About the Kitchen Table
My favorite coffee table book sits on my table next to a pack of playing cards. The following photos are in that book. Carefully arranged. Thoughtfully curated. I got out the shower not too long ago and walked past it reflecting on the woman who bought that book and the child who stole those cards.
When I was a kid I would find the crispiest pack of cards left after the cookout, party, holiday dinner, etc. and carry it off into some remote corner for a game of solitaire. The loneliness of that kind of habit isn’t lost on me, but it feels like a reminder that from a child, I always knew I had myself to contend with. I was the person most primed for playing, or learning, or listening, exactly the way I needed someone to.

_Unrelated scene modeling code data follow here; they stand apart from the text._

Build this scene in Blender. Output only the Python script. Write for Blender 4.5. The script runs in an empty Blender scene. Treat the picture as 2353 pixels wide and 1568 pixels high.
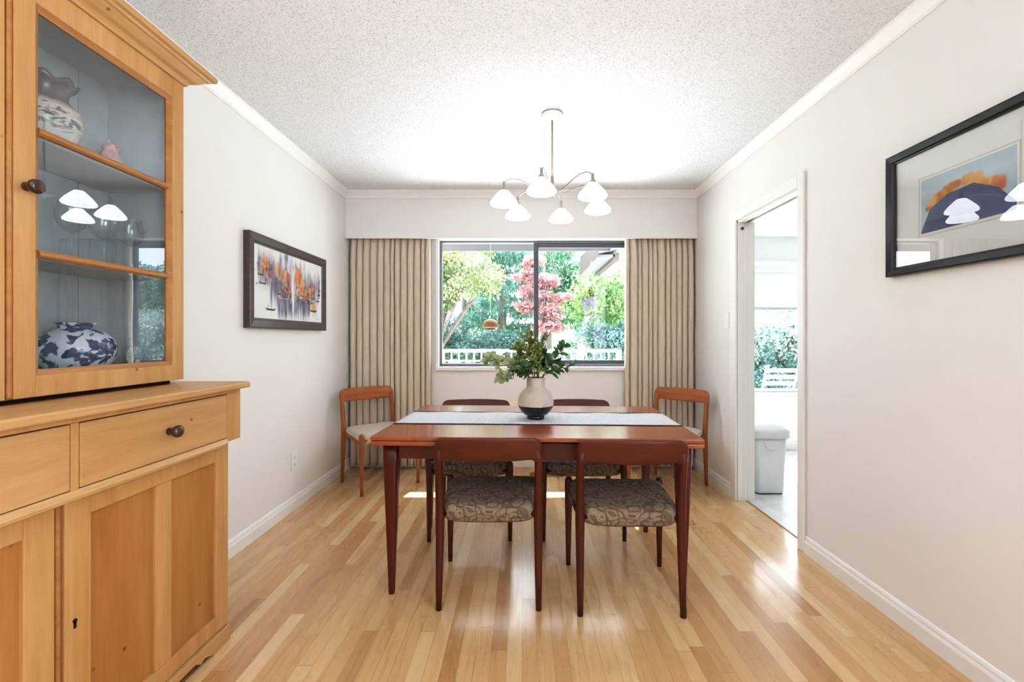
import bpy, bmesh, math, random
import numpy as np
from mathutils import Vector, Matrix
R = random.Random(7)
rng = np.random.default_rng(11)
scn = bpy.context.scene
COL = scn.collection
PI = math.pi

# ------------------------------------------------------------------ mesh builder
class MB:
    def __init__(s):
        s.v = []; s.f = []; s.sm = []; s.mi = []
    def add(s, vs, fs, smooth=False, mi=0):
        b = len(s.v)
        s.v += [tuple(p) for p in vs]
        for f in fs:
            s.f.append(tuple(i + b for i in f)); s.sm.append(smooth); s.mi.append(mi)
        return s
    def box(s, x0, x1, y0, y1, z0, z1, mi=0):
        vs = [(x0,y0,z0),(x1,y0,z0),(x1,y1,z0),(x0,y1,z0),(x0,y0,z1),(x1,y0,z1),(x1,y1,z1),(x0,y1,z1)]
        return s.add(vs, [(0,3,2,1),(4,5,6,7),(0,1,5,4),(1,2,6,5),(2,3,7,6),(3,0,4,7)], False, mi)
    def lathe(s, prof, c=(0,0,0), n=32, smooth=True, axis='z', mi=0):
        vs = []; fs = []
        m = len(prof)
        for i in range(n):
            a = 2*PI*i/n
            for r, h in prof:
                if axis == 'z': p = (c[0]+r*math.cos(a), c[1]+r*math.sin(a), c[2]+h)
                elif axis == 'x': p = (c[0]+h, c[1]+r*math.cos(a), c[2]+r*math.sin(a))
                else: p = (c[0]+r*math.sin(a), c[1]+h, c[2]+r*math.cos(a))
                vs.append(p)
        for i in range(n):
            j = (i+1) % n
            for k in range(m-1):
                fs.append((i*m+k, j*m+k, j*m+k+1, i*m+k+1))
        return s.add(vs, fs, smooth, mi)
    def tube(s, pts, rad, n=10, cap=True, smooth=True, squash=1.0, mi=0):
        pts = [Vector(p) for p in pts]
        if not hasattr(rad, '__len__'): rad = [rad]*len(pts)
        vs = []; fs = []
        up = None
        for i, p in enumerate(pts):
            if i == 0: t = pts[1]-pts[0]
            elif i == len(pts)-1: t = pts[-1]-pts[-2]
            else: t = pts[i+1]-pts[i-1]
            t.normalize()
            if up is None:
                up = Vector((1,0,0)) if abs(t.x) < .9 else Vector((0,1,0))
            a = (up - t*up.dot(t)).normalized(); b = t.cross(a); up = a
            for k in range(n):
                an = 2*PI*k/n
                vs.append(p + a*(rad[i]*math.cos(an)) + b*(rad[i]*squash*math.sin(an)))
        for i in range(len(pts)-1):
            for k in range(n):
                k2 = (k+1) % n
                fs.append((i*n+k, i*n+k2, (i+1)*n+k2, (i+1)*n+k))
        if cap:
            fs.append(tuple(range(n-1,-1,-1))); fs.append(tuple(range((len(pts)-1)*n, len(pts)*n)))
        return s.add(vs, fs, smooth, mi)
    def prism(s, poly, axis, a0, a1, mi=0, smooth=False):
        # poly: 2D points; axis 'x': (y,z); 'y': (x,z); 'z': (x,y)
        def P(q, a):
            return {'x': (a,q[0],q[1]), 'y': (q[0],a,q[1]), 'z': (q[0],q[1],a)}[axis]
        n = len(poly)
        vs = [P(q,a0) for q in poly] + [P(q,a1) for q in poly]
        fs = [(i,(i+1)%n,n+(i+1)%n,n+i) for i in range(n)]
        s.add(vs, fs, smooth, mi)
        b = len(s.v) - 2*n
        s.f += [tuple(b+i for i in range(n-1,-1,-1)), tuple(b+n+i for i in range(n))]
        s.sm += [False]*2; s.mi += [mi]*2
        return s
    def grid(s, fn, nu, nv, smooth=True, mi=0, closeu=False):
        vs = [fn(i/(nu-1 if not closeu else nu), j/(nv-1)) for i in range(nu) for j in range(nv)]
        fs = []
        for i in range(nu if closeu else nu-1):
            i2 = (i+1) % nu
            for j in range(nv-1):
                fs.append((i*nv+j, i2*nv+j, i2*nv+j+1, i*nv+j+1))
        return s.add(vs, fs, smooth, mi)

def mesh_from(name, mb, off=(0,0,0)):
    me = bpy.data.meshes.new(name)
    ox, oy, oz = off
    me.from_pydata([(x-ox,y-oy,z-oz) for x,y,z in mb.v], [], mb.f)
    me.polygons.foreach_set('use_smooth', mb.sm)
    me.polygons.foreach_set('material_index', mb.mi)
    bm = bmesh.new(); bm.from_mesh(me)
    bmesh.ops.recalc_face_normals(bm, faces=bm.faces)
    bm.to_mesh(me); bm.free()
    me.update()
    return me

def world_off(par):
    p = Vector((0,0,0)); o = par
    while o is not None:
        p += o.location; o = o.parent
    return p

def obj(name, mb, mats, parent=None, bevel=0, loc=None, local=False, autosm=False, segs=2, sub=0):
    """one mesh object; coordinates of mb are world ones unless local"""
    if not isinstance(mats, (list, tuple)): mats = [mats]
    off = (0,0,0)
    if not local:
        if parent is not None: off = world_off(parent)
        elif loc is not None: off = loc
    me = mesh_from(name, mb, off)
    for m in mats: me.materials.append(m)
    o = bpy.data.objects.new(name, me); COL.objects.link(o)
    if parent is not None: o.parent = parent
    elif loc is not None: o.location = loc
    if bevel:
        m = o.modifiers.new('bevel', 'BEVEL'); m.width = bevel; m.segments = segs; m.limit_method = 'ANGLE'; m.angle_limit = math.radians(40)
    if sub:
        m = o.modifiers.new('sub', 'SUBSURF'); m.levels = sub; m.render_levels = sub
    return o

def tag(o, label, cat, group=None):
    o['label'] = label; o['category'] = cat
    if group: o['group'] = group
    return o
def thing(name, label, cat, loc=(0,0,0), rotz=0, group=None):
    o = bpy.data.objects.new(name, None); COL.objects.link(o)
    o.location = loc; o.rotation_euler = (0,0,rotz); o.empty_display_size = .05
    return tag(o, label, cat, group)
def struct(name, mb, mat, parent=None, bevel=0):
    o = obj(name, mb, mat, parent, bevel)
    if parent is None: o['kind'] = 'structure'
    return o
def struct_root(name, loc=(0,0,0)):
    o = bpy.data.objects.new(name, None); COL.objects.link(o); o.location = loc; o['kind'] = 'structure'
    return o
def dup(root, loc, rotz, label, group=None):
    r = root.copy(); COL.objects.link(r); r.location = loc; r.rotation_euler = (0,0,rotz)
    r['label'] = label
    if group: r['group'] = group
    for ch in list(root.children):
        c = ch.copy(); COL.objects.link(c); c.parent = r
        for g in list(ch.children):
            d = g.copy(); COL.objects.link(d); d.parent = c
    return r

# ------------------------------------------------------------------ materials
def newmat(name):
    m = bpy.data.materials.new(name); m.use_nodes = True
    nt = m.node_tree; nt.nodes.clear()
    out = nt.nodes.new('ShaderNodeOutputMaterial')
    return m, nt, out
def N(nt, typ, **kw):
    n = nt.nodes.new(typ)
    for k, v in kw.items():
        if k in ('inp',):
            for a, b in v.items(): n.inputs[a].default_value = b
        else: setattr(n, k, v)
    return n
def L(nt, a, b): nt.links.new(a, b)
def rgba(c): return (c[0], c[1], c[2], 1)
def srgb(r, g, b):
    f = lambda c: (c/255/12.92) if c/255 <= .04045 else ((c/255+.055)/1.055)**2.4
    return (f(r), f(g), f(b))
def pbsdf(nt, out, color=None, rough=.5, spec=.5, metal=0, coat=0):
    b = N(nt, 'ShaderNodeBsdfPrincipled')
    if color is not None: b.inputs['Base Color'].default_value = rgba(color)
    b.inputs['Roughness'].default_value = rough
    b.inputs['Specular IOR Level'].default_value = spec
    b.inputs['Metallic'].default_value = metal
    b.inputs['Coat Weight'].default_value = coat
    b.inputs['Coat Roughness'].default_value = .12
    L(nt, b.outputs[0], out.inputs[0])
    return b
def objcoord(nt, scale=(1,1,1), rot=(0,0,0)):
    tc = N(nt, 'ShaderNodeTexCoord'); mp = N(nt, 'ShaderNodeMapping')
    mp.inputs['Scale'].default_value = scale; mp.inputs['Rotation'].default_value = rot
    L(nt, tc.outputs['Object'], mp.inputs[0])
    return mp.outputs[0]
def ramp(nt, src, stops):
    r = N(nt, 'ShaderNodeValToRGB')
    e = r.color_ramp.elements
    e[0].position, e[0].color = stops[0][0], rgba(stops[0][1])
    e[1].position, e[1].color = stops[-1][0], rgba(stops[-1][1])
    for p, c in stops[1:-1]:
        k = e.new(p); k.color = rgba(c)
    L(nt, src, r.inputs[0]); return r.outputs[0]
def noise(nt, vec, scale, detail=4, rough=.5, dist=0):
    n = N(nt, 'ShaderNodeTexNoise'); n.inputs['Scale'].default_value = scale
    n.inputs['Detail'].default_value = detail; n.inputs['Roughness'].default_value = rough
    n.inputs['Distortion'].default_value = dist
    if vec is not None: L(nt, vec, n.inputs['Vector'])
    return n.outputs['Fac']
def bump(nt, h, bsdf, strength=.2, dist=.01):
    b = N(nt, 'ShaderNodeBump'); b.inputs['Strength'].default_value = strength; b.inputs['Distance'].default_value = dist
    L(nt, h, b.inputs['Height']); L(nt, b.outputs[0], bsdf.inputs['Normal'])
def mixc(nt, fac, a, b, mode='MIX'):
    m = N(nt, 'ShaderNodeMix', data_type='RGBA', blend_type=mode)
    if hasattr(fac, 'links'): L(nt, fac, m.inputs['Factor'])
    else: m.inputs['Factor'].default_value = fac
    for s, v in (('A', a), ('B', b)):
        sock = [i for i in m.inputs if i.name == s and i.type == 'RGBA'][0]
        if hasattr(v, 'links'): L(nt, v, sock)
        else: sock.default_value = rgba(v)
    return [o for o in m.outputs if o.type == 'RGBA'][0]
def math_(nt, op, a, b=None):
    m = N(nt, 'ShaderNodeMath', operation=op)
    for i, v in enumerate((a, b)):
        if v is None: continue
        if hasattr(v, 'links'): L(nt, v, m.inputs[i])
        else: m.inputs[i].default_value = v
    return m.outputs[0]

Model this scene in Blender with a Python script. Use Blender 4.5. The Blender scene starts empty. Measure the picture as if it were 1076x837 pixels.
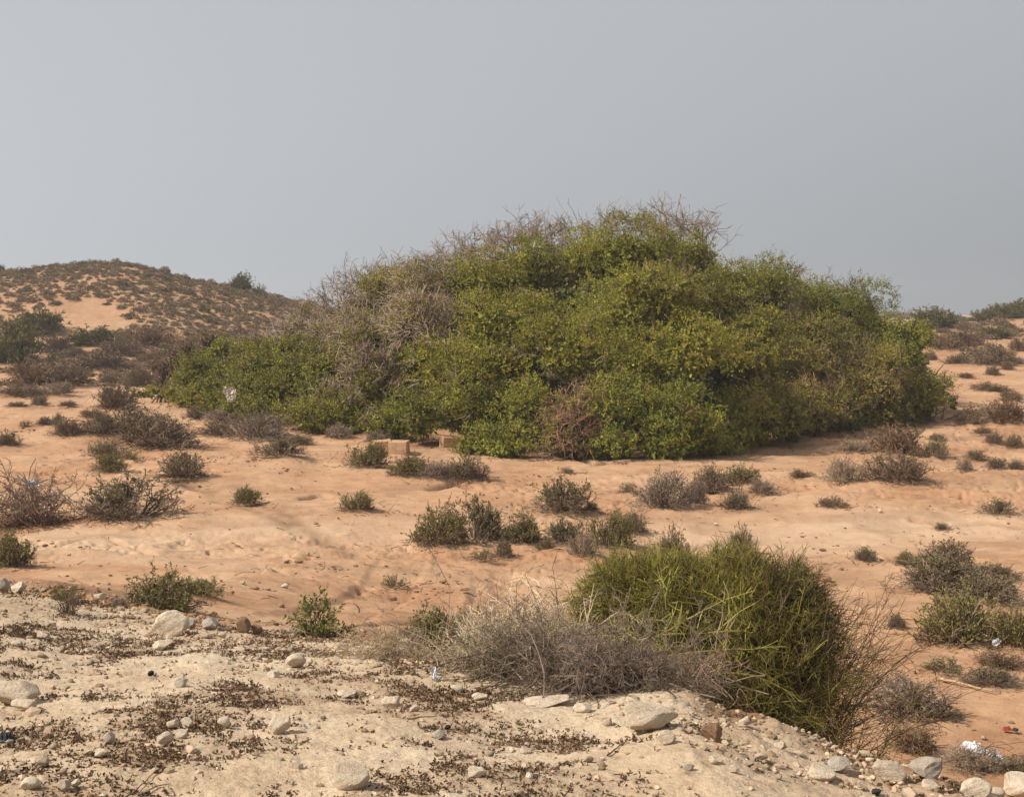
import bpy, math, random
import numpy as np
from mathutils import Vector, Euler
random.seed(7)
RS = np.random.RandomState
C = bpy.context.scene.collection
PI = math.pi
HAZE = True

# ------------------------------------------------------------------ camera model (photo is 1076 x 837)
F = 1401.0
PITCH = math.atan((418.5-330.0)/F)
def ray(px, py):
    u = (px-538.0)/F; v = (418.5-py)/F
    c, s = math.cos(PITCH), math.sin(PITCH)
    return np.array([u, c+v*s, -s+v*c])

# ------------------------------------------------------------------ noise
def _h(ix, iy, seed):
    n = (ix.astype(np.int64)*374761393 + iy.astype(np.int64)*668265263 + seed*982451653) & 0x7fffffff
    n = ((n ^ (n >> 13))*1274126177) & 0x7fffffff
    n = (n ^ (n >> 16)) & 0xffffff
    return n/float(0xffffff)
def vn(x, y, seed=0):
    x = np.asarray(x, float); y = np.asarray(y, float)
    ix = np.floor(x); iy = np.floor(y); fx = x-ix; fy = y-iy
    fx = fx*fx*fx*(fx*(fx*6-15)+10); fy = fy*fy*fy*(fy*(fy*6-15)+10)
    a = _h(ix, iy, seed); b = _h(ix+1, iy, seed); c = _h(ix, iy+1, seed); d = _h(ix+1, iy+1, seed)
    return (a*(1-fx)+b*fx)*(1-fy)+(c*(1-fx)+d*fx)*fy
def fbm(x, y, seed=0, o=3):
    s = 0; a = 1.0; t = 0
    for i in range(o):
        ca, sa = math.cos(i*1.1+seed), math.sin(i*1.1+seed)
        s = s+a*(vn(x*ca-y*sa, x*sa+y*ca, seed+i*17)-0.5); t += a; a *= 0.5
        x = x*2.03; y = y*2.03
    return s/t*2
def sst(a, b, x):
    t = np.clip((x-a)/(b-a), 0, 1); return t*t*(3-2*t)

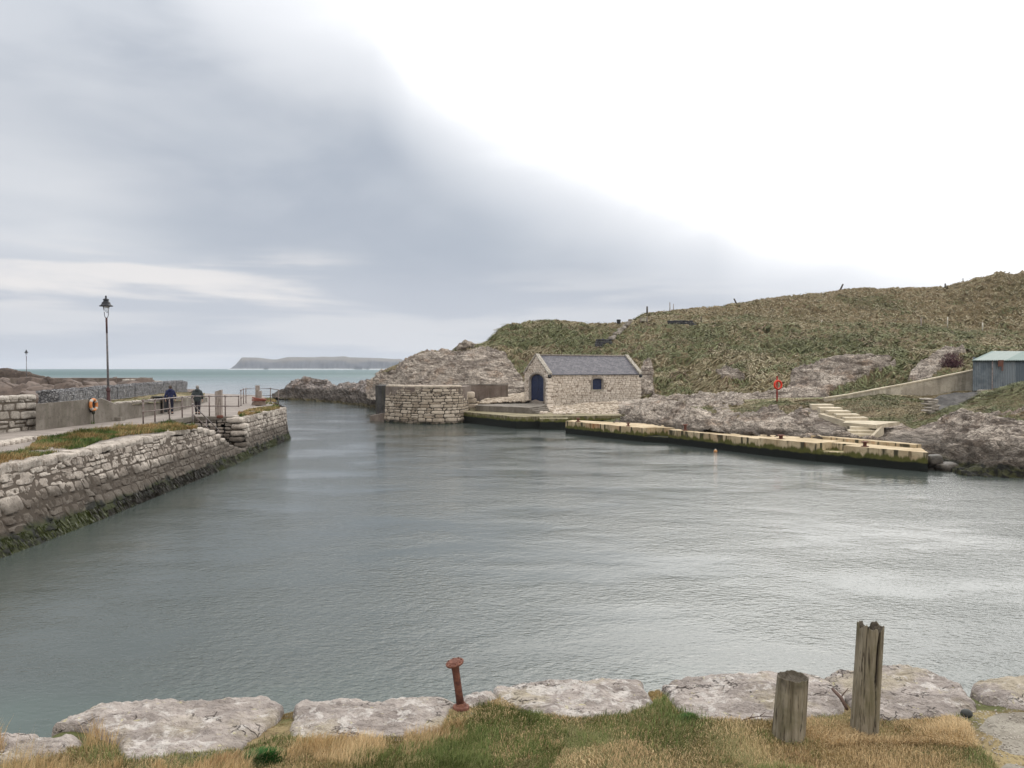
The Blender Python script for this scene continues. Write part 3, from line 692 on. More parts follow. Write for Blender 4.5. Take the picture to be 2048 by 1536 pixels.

That feels just as true at 24. I have friends for card games now. We can play spades over spilled drinks and laughter that fills a room. But I always remember for a moment what it was like before them. What it felt like to be so young sitting confidently and quietly with me…just me. I think that’s why this first photo speaks to me so often — why I come back to it.
This series reminds me of those lonely games of solitaire. Everything in the periphery, changing, full of feeling, people coming, going, staying longer than planned but always evident of the passage of time. Some kind of metaphor or simile feels appropriate here. Like satellites around a constant sun. Or many.
The constants: The table. The cards. Carrie. Me.